(Entries from a dataset)
• • • • • • •

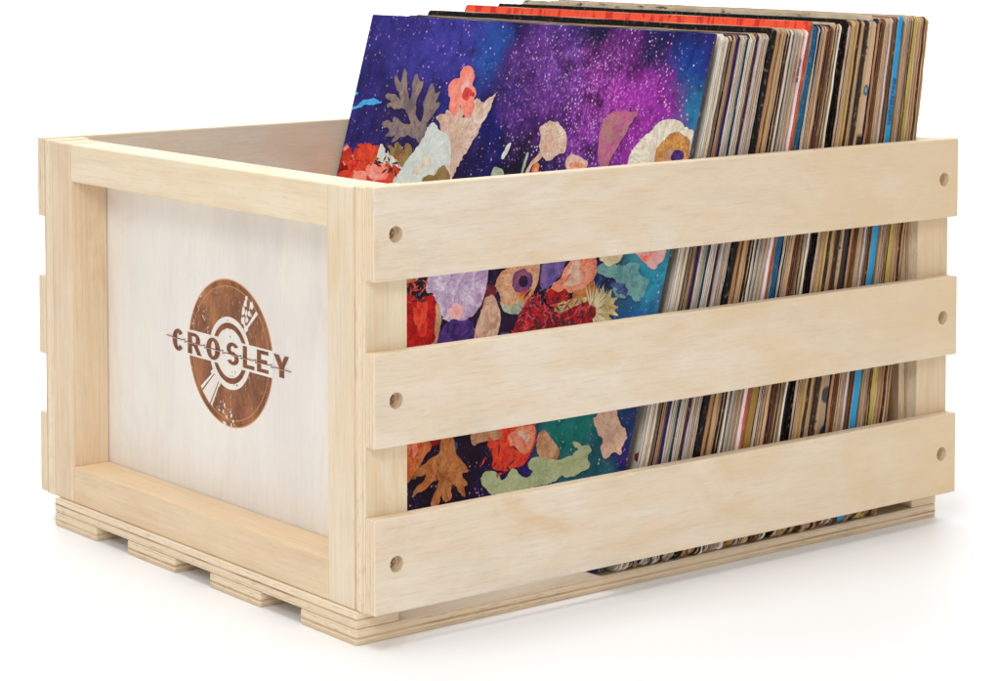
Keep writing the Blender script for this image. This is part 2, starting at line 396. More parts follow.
PAL = dict(
    white=(222, 215, 204), offwhite=(200, 191, 178), grey=(158, 150, 142), lilac=(222, 212, 222), darkgrey=(70, 66, 64), black=(13, 10, 11),
    navy=(18, 22, 88), teal=(10, 82, 122), darkteal=(18, 50, 66), plum=(44, 20, 44), tan=(192, 154, 114), brown=(124, 86, 56), darkbrown=(58, 36, 25),
    orangetan=(176, 118, 76), yellowtan=(184, 148, 98), pink=(194, 164, 142), beige=(196, 170, 136), mustard=(160, 124, 56), sky=(34, 146, 200), yellow=(182, 160, 52),
    maroon=(50, 18, 18), red=(214, 52, 30), greybrown=(128, 108, 90), palelilac=(196, 188, 196), cream=(212, 196, 166), darkred=(140, 26, 24))
NAME = dict(white='white', offwhite='off-white', grey='grey', lilac='pale lilac', darkgrey='dark grey', black='black', navy='navy blue', teal='teal blue', darkteal='dark teal',
    plum='dark plum', tan='tan', brown='brown', darkbrown='dark brown', orangetan='orange tan', yellowtan='yellowish tan', pink='pinkish beige', beige='beige', mustard='mustard',
    sky='sky blue', yellow='yellow', maroon='dark maroon', red='red', greybrown='grey-brown', palelilac='greyish lilac', cream='cream', darkred='dark red')
MC = {}
def PM(c, **k):
    key = (c, tuple(sorted(k.items())))
    if key not in MC: MC[key] = paper('sleeve_' + c, lin(*PAL[c]), **k)
    return MC[key]
GRP = 'record sleeves packed upright in the crate'
Y0, Y1 = .0026, .3290
# (front edge x at z = .176, colour of the edge, kind, height) ; kinds: s = closed spine, o = open side with inner sleeve
TABLE = [
 (0.1689, 'white', 'o', 0.2982),
 (0.1725, 'white', 'o', 0.2981),
 (0.1751, 'offwhite', 's', 0.2983),
 (0.1778, 'greybrown', 'o', 0.2985),
 (0.1799, 'black', 's', 0.2987),
 (0.1814, 'tan', 'o', 0.2989),
 (0.1844, 'navy', 's', 0.299),
 (0.1874, 'white', 'o', 0.2981),
 (0.1897, 'offwhite', 'o', 0.2983),
 (0.1921, 'darkteal', 's', 0.2985),
 (0.1944, 'white', 'o', 0.2987),
 (0.1973, 'offwhite', 'o', 0.2989),
 (0.2003, 'plum', 's', 0.2991),
 (0.2032, 'palelilac', 'o', 0.2982),
 (0.2062, 'pink', 'o', 0.2983),
 (0.2088, 'offwhite', 'o', 0.2985),
 (0.2115, 'black', 'S', 0.2987),
 (0.217, 'orangetan', 's', 0.3009),
 (0.2189, 'brown', 'o', 0.3009),
 (0.2218, 'yellowtan', 's', 0.3008),
 (0.2254, 'darkbrown', 'o', 0.2996),
 (0.2283, 'black', 's', 0.2995),
 (0.2306, 'white', 's', 0.2995),
 (0.2322, 'darkgrey', 'o', 0.2996),
 (0.234, 'offwhite', 'o', 0.2996),
 (0.2363, 'grey', 'o', 0.2996),
 (0.2387, 'tan', 'o', 0.2984),
 (0.2417, 'pink', 'o', 0.2984),
 (0.2446, 'lilac', 's', 0.2983),
 (0.2479, 'brown', 's', 0.3029),
 (0.2509, 'teal', 's', 0.2999),
 (0.2575, 'cream', 'o', 0.3),
 (0.2603, 'pink', 'o', 0.3001),
 (0.2641, 'tan', 's', 0.2991),
 (0.2679, 'darkbrown', 's', 0.2993),
 (0.2695, 'brown', 'o', 0.2994),
 (0.2741, 'darkbrown', 's', 0.2995),
 (0.2769, 'greybrown', 'o', 0.2997),
 (0.279, 'white', 's', 0.2998),
 (0.2811, 'black', 's', 0.2988),
 (0.2846, 'black', 'o', 0.299),
 (0.2881, 'pink', 's', 0.2991),
 (0.2909, 'beige', 'o', 0.3005),
 (0.2937, 'mustard', 's', 0.3006),
 (0.2962, 'yellowtan', 's', 0.3008),
 (0.299, 'darkbrown', 's', 0.3009),
 (0.3018, 'yellowtan', 's', 0.2999),
 (0.3042, 'brown', 'o', 0.3001),
 (0.3066, 'darkbrown', 's', 0.3002),
 (0.3106, 'yellowtan', 's', 0.3004),
 (0.3127, 'PRINT', 'P', 0.3006),
 (0.3192, 'orangetan', 's', 0.3007),
 (0.3223, 'brown', 'o', 0.2997),
 (0.326, 'beige', 'o', 0.2999),
 (0.3292, 'pink', 'o', 0.3),
 (0.3328, 'palelilac', 's', 0.3002),
 (0.3349, 'grey', 'o', 0.3004),
 (0.3374, 'darkbrown', 's', 0.3005),
 (0.34, 'sky', 's', 0.3007),
 (0.3457, 'greybrown', 'o', 0.2997),
 (0.3485, 'tan', 'o', 0.2998),
 (0.351, 'greybrown', 's', 0.3),
 (0.3532, 'brown', 'o', 0.3001),
 (0.3557, 'darkbrown', 's', 0.3003),
 (0.3575, 'yellow', 's', 0.3004),
 (0.3615, 'tan', 'o', 0.2993),
 (0.3643, 'orangetan', 'o', 0.2992),
 (0.3669, 'darkbrown', 's', 0.2991),
 (0.3704, 'tan', 'o', 0.2989),
]
X_END = 0.3748
WORLD = .49
LIGHTS = [('key_softbox', (-1.15, -1.05, 1.25), (.05, .1, .10), .6, 13, (1, .998, .985)),
          ('top_softbox', (-.2, .1, 2.2), (.1, .15, 0), 1.0, 24.5, (1, .998, .985)),
          ('added_warm_fill', (1.7, -1.0, .9), (.35, 0, .12), .8, 2.6, (1, .88, .72)),  # added fill lamp that warms the right ends of the slats
          ('backdrop_light', (1.2, 1.8, 3.2), (3.0, 4.0, 1.0), 2.5, 170, (1, 1, 1))]
OVER = {0: (.2990, 'offwhite'), 1: (.3000, 'white'), 36: (.3010, 'beige'), 16: (.3012, 'black'), 29: (.3032, 'red'), 40: (.3019, 'black'), 49: (.3030, 'printed'), 60: (.3012, 'beige'), 50: (.2990, 'beige')}

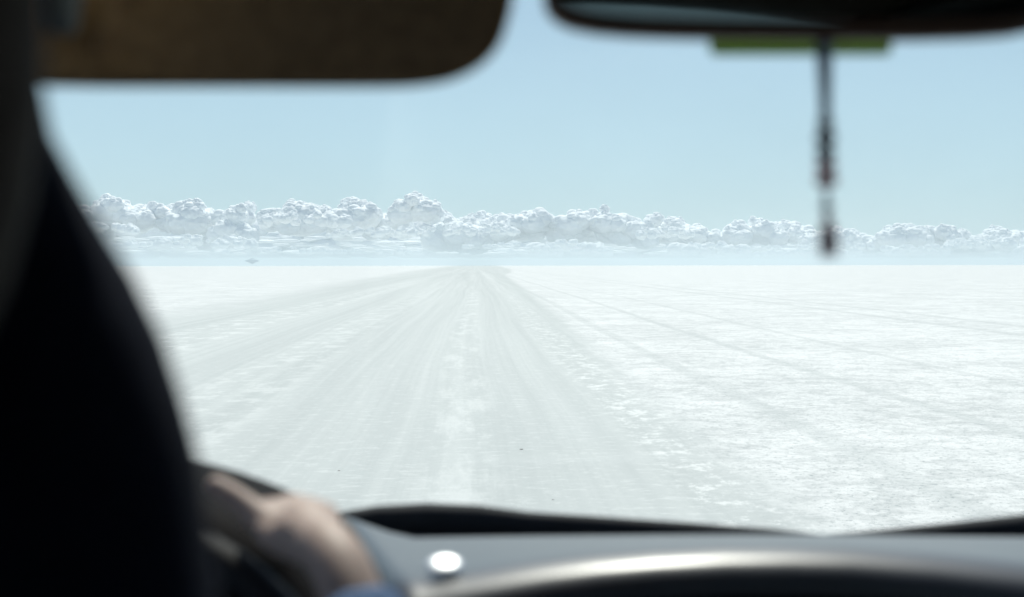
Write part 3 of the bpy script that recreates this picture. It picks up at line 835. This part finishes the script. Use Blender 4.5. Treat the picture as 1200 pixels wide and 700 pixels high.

• • • • • • •

### Stated problem
Without the pictures, write out all of the material exactly.

### Response to the exercise
Keep writing the Blender script for this image. This is part 2, starting at line 396. More parts follow.
PAL = dict(
    white=(222, 215, 204), offwhite=(200, 191, 178), grey=(158, 150, 142), lilac=(222, 212, 222), darkgrey=(70, 66, 64), black=(13, 10, 11),
    navy=(18, 22, 88), teal=(10, 82, 122), darkteal=(18, 50, 66), plum=(44, 20, 44), tan=(192, 154, 114), brown=(124, 86, 56), darkbrown=(58, 36, 25),
    orangetan=(176, 118, 76), yellowtan=(184, 148, 98), pink=(194, 164, 142), beige=(196, 170, 136), mustard=(160, 124, 56), sky=(34, 146, 200), yellow=(182, 160, 52),
    maroon=(50, 18, 18), red=(214, 52, 30), greybrown=(128, 108, 90), palelilac=(196, 188, 196), cream=(212, 196, 166), darkred=(140, 26, 24))
NAME = dict(white='white', offwhite='off-white', grey='grey', lilac='pale lilac', darkgrey='dark grey', black='black', navy='navy blue', teal='teal blue', darkteal='dark teal',
    plum='dark plum', tan='tan', brown='brown', darkbrown='dark brown', orangetan='orange tan', yellowtan='yellowish tan', pink='pinkish beige', beige='beige', mustard='mustard',
    sky='sky blue', yellow='yellow', maroon='dark maroon', red='red', greybrown='grey-brown', palelilac='greyish lilac', cream='cream', darkred='dark red')
MC = {}
def PM(c, **k):
    key = (c, tuple(sorted(k.items())))
    if key not in MC: MC[key] = paper('sleeve_' + c, lin(*PAL[c]), **k)
    return MC[key]
GRP = 'record sleeves packed upright in the crate'
Y0, Y1 = .0026, .3290
# (front edge x at z = .176, colour of the edge, kind, height) ; kinds: s = closed spine, o = open side with inner sleeve
TABLE = [
 (0.1689, 'white', 'o', 0.2982),
 (0.1725, 'white', 'o', 0.2981),
 (0.1751, 'offwhite', 's', 0.2983),
 (0.1778, 'greybrown', 'o', 0.2985),
 (0.1799, 'black', 's', 0.2987),
 (0.1814, 'tan', 'o', 0.2989),
 (0.1844, 'navy', 's', 0.299),
 (0.1874, 'white', 'o', 0.2981),
 (0.1897, 'offwhite', 'o', 0.2983),
 (0.1921, 'darkteal', 's', 0.2985),
 (0.1944, 'white', 'o', 0.2987),
 (0.1973, 'offwhite', 'o', 0.2989),
 (0.2003, 'plum', 's', 0.2991),
 (0.2032, 'palelilac', 'o', 0.2982),
 (0.2062, 'pink', 'o', 0.2983),
 (0.2088, 'offwhite', 'o', 0.2985),
 (0.2115, 'black', 'S', 0.2987),
 (0.217, 'orangetan', 's', 0.3009),
 (0.2189, 'brown', 'o', 0.3009),
 (0.2218, 'yellowtan', 's', 0.3008),
 (0.2254, 'darkbrown', 'o', 0.2996),
 (0.2283, 'black', 's', 0.2995),
 (0.2306, 'white', 's', 0.2995),
 (0.2322, 'darkgrey', 'o', 0.2996),
 (0.234, 'offwhite', 'o', 0.2996),
 (0.2363, 'grey', 'o', 0.2996),
 (0.2387, 'tan', 'o', 0.2984),
 (0.2417, 'pink', 'o', 0.2984),
 (0.2446, 'lilac', 's', 0.2983),
 (0.2479, 'brown', 's', 0.3029),
 (0.2509, 'teal', 's', 0.2999),
 (0.2575, 'cream', 'o', 0.3),
 (0.2603, 'pink', 'o', 0.3001),
 (0.2641, 'tan', 's', 0.2991),
 (0.2679, 'darkbrown', 's', 0.2993),
 (0.2695, 'brown', 'o', 0.2994),
 (0.2741, 'darkbrown', 's', 0.2995),
 (0.2769, 'greybrown', 'o', 0.2997),
 (0.279, 'white', 's', 0.2998),
 (0.2811, 'black', 's', 0.2988),
 (0.2846, 'black', 'o', 0.299),
 (0.2881, 'pink', 's', 0.2991),
 (0.2909, 'beige', 'o', 0.3005),
 (0.2937, 'mustard', 's', 0.3006),
 (0.2962, 'yellowtan', 's', 0.3008),
 (0.299, 'darkbrown', 's', 0.3009),
 (0.3018, 'yellowtan', 's', 0.2999),
 (0.3042, 'brown', 'o', 0.3001),
 (0.3066, 'darkbrown', 's', 0.3002),
 (0.3106, 'yellowtan', 's', 0.3004),
 (0.3127, 'PRINT', 'P', 0.3006),
 (0.3192, 'orangetan', 's', 0.3007),
 (0.3223, 'brown', 'o', 0.2997),
 (0.326, 'beige', 'o', 0.2999),
 (0.3292, 'pink', 'o', 0.3),
 (0.3328, 'palelilac', 's', 0.3002),
 (0.3349, 'grey', 'o', 0.3004),
 (0.3374, 'darkbrown', 's', 0.3005),
 (0.34, 'sky', 's', 0.3007),
 (0.3457, 'greybrown', 'o', 0.2997),
 (0.3485, 'tan', 'o', 0.2998),
 (0.351, 'greybrown', 's', 0.3),
 (0.3532, 'brown', 'o', 0.3001),
 (0.3557, 'darkbrown', 's', 0.3003),
 (0.3575, 'yellow', 's', 0.3004),
 (0.3615, 'tan', 'o', 0.2993),
 (0.3643, 'orangetan', 'o', 0.2992),
 (0.3669, 'darkbrown', 's', 0.2991),
 (0.3704, 'tan', 'o', 0.2989),
]
X_END = 0.3748
WORLD = .49
LIGHTS = [('key_softbox', (-1.15, -1.05, 1.25), (.05, .1, .10), .6, 13, (1, .998, .985)),
          ('top_softbox', (-.2, .1, 2.2), (.1, .15, 0), 1.0, 24.5, (1, .998, .985)),
          ('added_warm_fill', (1.7, -1.0, .9), (.35, 0, .12), .8, 2.6, (1, .88, .72)),  # added fill lamp that warms the right ends of the slats
          ('backdrop_light', (1.2, 1.8, 3.2), (3.0, 4.0, 1.0), 2.5, 170, (1, 1, 1))]
OVER = {0: (.2990, 'offwhite'), 1: (.3000, 'white'), 36: (.3010, 'beige'), 16: (.3012, 'black'), 29: (.3032, 'red'), 40: (.3019, 'black'), 49: (.3030, 'printed'), 60: (.3012, 'beige'), 50: (.2990, 'beige')}

Write part 3 of the bpy script that recreates this picture. It picks up at line 835. This part finishes the script. Use Blender 4.5. Treat the picture as 1200 pixels wide and 700 pixels high.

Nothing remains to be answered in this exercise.